RACHEL LACY'S financial troubles started following the breakdown of her marriage - and ended four years and a £30,000 loan later when she accepted defeat and declared herself bankrupt.

The York mother, who is a familiar figure as the city's Ghost Festival organiser, has moved on with her life since that difficult decision - one she is determined never to face again.

"It was after I got divorced. I was trying to support myself and my daughter," she recalled. "We had a big three-bedroom semi-detached. At the time, I wasn't receiving any maintenance so I was struggling to pay the mortgage."

The house was bought under a shared ownership deal with a housing trust. Selling was not an option because the poor housing market would have resulted in negative equity, she said.

"Debts piled up. I struggled on, getting deeper into debt.

"I had no loans to start with, no credit cards. But in those four years I got into debts of £30,000 - a proportion of that was the house. I got to the point where I didn't see any way out."
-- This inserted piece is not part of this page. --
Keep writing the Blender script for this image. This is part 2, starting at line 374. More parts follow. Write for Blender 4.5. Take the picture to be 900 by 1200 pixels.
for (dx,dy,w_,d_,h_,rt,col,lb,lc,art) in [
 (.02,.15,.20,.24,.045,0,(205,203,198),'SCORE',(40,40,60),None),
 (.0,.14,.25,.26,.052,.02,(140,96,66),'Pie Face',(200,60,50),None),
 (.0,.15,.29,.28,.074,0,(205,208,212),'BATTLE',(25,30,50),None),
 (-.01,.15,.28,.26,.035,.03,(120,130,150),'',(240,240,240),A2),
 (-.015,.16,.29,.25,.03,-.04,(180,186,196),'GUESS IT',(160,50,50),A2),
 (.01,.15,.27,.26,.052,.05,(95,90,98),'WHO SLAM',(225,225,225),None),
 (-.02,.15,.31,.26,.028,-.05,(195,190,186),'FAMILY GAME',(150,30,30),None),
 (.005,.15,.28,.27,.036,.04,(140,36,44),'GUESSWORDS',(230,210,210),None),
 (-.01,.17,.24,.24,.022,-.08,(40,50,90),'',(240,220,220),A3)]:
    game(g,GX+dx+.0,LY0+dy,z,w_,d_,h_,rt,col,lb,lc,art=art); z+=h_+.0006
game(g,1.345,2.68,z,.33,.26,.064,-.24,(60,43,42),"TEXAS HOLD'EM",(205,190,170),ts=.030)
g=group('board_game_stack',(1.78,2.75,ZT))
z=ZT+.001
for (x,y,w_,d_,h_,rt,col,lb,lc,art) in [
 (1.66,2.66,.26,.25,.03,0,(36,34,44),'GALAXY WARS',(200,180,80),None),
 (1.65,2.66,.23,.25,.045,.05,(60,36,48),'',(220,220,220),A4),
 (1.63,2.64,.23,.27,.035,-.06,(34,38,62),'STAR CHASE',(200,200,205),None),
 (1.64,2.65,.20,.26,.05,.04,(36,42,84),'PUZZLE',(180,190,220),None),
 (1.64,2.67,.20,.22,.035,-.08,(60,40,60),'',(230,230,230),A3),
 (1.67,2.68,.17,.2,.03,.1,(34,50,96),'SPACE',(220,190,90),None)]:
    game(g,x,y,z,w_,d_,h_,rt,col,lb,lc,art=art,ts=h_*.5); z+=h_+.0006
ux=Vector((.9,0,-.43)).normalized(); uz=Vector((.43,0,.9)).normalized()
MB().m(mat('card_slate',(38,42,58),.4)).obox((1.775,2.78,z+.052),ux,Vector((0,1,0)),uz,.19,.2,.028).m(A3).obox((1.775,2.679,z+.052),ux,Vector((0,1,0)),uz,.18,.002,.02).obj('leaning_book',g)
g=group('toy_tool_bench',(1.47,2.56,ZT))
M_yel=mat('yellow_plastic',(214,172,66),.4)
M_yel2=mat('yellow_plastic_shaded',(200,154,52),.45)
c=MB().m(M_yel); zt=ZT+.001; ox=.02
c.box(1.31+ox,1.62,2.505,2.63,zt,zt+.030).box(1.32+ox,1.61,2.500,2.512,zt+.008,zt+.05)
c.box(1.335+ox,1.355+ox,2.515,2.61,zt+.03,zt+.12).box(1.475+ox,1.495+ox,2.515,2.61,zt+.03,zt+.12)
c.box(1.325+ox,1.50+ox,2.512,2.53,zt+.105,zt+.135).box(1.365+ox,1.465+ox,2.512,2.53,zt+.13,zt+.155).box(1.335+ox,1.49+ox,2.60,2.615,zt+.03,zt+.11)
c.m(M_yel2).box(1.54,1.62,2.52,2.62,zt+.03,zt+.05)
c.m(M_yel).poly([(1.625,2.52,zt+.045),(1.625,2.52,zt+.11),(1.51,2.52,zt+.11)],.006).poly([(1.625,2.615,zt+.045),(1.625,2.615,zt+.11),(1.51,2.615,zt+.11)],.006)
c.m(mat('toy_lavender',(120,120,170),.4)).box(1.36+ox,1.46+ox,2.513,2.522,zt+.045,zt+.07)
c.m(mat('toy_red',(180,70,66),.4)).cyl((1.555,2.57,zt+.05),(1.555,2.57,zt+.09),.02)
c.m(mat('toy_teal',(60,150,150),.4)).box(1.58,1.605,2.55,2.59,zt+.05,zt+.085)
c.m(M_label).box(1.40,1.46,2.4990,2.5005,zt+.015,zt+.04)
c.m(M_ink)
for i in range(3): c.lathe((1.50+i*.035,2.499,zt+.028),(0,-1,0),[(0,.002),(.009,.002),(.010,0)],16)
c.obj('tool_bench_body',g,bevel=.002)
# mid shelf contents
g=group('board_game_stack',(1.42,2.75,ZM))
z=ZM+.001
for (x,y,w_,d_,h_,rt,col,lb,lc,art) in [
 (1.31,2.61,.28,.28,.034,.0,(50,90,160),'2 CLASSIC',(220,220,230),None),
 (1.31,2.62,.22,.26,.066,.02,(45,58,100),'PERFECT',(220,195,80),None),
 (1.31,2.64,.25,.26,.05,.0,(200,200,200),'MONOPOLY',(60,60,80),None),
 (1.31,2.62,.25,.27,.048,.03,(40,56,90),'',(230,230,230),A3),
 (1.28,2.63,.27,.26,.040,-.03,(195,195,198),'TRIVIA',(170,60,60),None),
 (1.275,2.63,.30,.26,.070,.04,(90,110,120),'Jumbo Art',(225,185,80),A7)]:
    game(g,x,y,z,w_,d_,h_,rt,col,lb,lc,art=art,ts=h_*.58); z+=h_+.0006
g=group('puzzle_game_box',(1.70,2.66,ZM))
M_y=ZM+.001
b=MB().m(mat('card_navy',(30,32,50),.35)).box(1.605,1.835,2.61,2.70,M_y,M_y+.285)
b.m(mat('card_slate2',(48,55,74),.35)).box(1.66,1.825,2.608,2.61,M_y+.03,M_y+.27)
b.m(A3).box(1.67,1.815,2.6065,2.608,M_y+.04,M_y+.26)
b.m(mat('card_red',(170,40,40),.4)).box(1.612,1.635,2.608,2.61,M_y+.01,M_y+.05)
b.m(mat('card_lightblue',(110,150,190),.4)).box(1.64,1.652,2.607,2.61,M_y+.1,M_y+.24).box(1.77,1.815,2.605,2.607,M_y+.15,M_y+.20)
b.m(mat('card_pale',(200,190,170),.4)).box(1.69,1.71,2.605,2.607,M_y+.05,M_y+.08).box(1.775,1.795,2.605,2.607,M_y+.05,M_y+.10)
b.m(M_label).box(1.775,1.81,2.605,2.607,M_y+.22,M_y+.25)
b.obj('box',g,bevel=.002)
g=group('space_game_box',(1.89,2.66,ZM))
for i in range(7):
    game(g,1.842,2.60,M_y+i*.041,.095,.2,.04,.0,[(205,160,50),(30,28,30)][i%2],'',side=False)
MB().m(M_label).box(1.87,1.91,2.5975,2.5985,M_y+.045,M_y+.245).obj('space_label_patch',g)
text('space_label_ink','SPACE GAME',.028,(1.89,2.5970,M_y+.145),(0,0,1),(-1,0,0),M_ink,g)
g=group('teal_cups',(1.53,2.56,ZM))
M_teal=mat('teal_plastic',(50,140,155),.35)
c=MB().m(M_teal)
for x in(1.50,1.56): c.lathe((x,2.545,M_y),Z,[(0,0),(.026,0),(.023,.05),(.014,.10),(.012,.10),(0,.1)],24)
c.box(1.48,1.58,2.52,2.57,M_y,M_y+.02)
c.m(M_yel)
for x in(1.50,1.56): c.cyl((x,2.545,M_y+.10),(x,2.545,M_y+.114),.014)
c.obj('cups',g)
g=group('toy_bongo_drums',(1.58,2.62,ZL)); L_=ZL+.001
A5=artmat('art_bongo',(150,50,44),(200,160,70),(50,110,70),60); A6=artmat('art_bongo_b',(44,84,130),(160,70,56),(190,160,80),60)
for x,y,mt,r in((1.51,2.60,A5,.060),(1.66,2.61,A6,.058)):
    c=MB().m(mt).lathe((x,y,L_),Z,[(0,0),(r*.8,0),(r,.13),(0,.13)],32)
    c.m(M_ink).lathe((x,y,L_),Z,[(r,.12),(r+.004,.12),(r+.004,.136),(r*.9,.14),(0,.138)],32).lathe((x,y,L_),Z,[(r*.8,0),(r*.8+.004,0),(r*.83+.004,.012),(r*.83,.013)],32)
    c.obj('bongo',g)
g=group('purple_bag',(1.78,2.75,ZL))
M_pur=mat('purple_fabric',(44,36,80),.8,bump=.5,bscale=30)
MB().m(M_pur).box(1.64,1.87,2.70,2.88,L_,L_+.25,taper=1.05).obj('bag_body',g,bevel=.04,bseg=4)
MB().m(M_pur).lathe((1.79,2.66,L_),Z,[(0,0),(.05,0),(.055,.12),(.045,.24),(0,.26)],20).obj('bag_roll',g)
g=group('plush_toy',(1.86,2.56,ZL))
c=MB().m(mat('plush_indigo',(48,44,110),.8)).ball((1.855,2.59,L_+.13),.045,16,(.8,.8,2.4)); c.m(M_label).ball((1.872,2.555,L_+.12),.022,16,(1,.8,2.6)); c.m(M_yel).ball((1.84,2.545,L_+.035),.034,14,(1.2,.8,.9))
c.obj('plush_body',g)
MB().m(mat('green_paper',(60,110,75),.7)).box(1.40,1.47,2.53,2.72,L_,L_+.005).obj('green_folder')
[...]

She was advised to declare herself bankrupt, but did not "give in" for another six months.

However, she had taken out a £10,000 loan with a high street bank - nearly her annual salary - and was struggling with the repayments.

"Once, I missed a payment. I was charged. But the charges were so high I couldn't pay both the payment and charge with one pay cheque. It was the loan that sank me."

Feeling "physically sick", she declared herself bankrupt.

"Although it was a relief, there was a feeling of guilt and: `Why should I be allowed to just walk away from my debts when so many others can't?' It didn't seem fair. But I felt I didn't have a choice. I was evicted from my house. It was the only home my daughter remembered. And they shut my bank account down."

Rachel secured a new account with another bank - one where her debit card is rejected if there are insufficient funds.

"I don't have a chequebook. It [bankruptcy] removes you from a lot of avenues of credit but you live without it. I am grateful. It is a situation I never want to find myself in again.

"I have always been honest with people about it. I am not proud of the fact that I went bankrupt, but I don't hide it."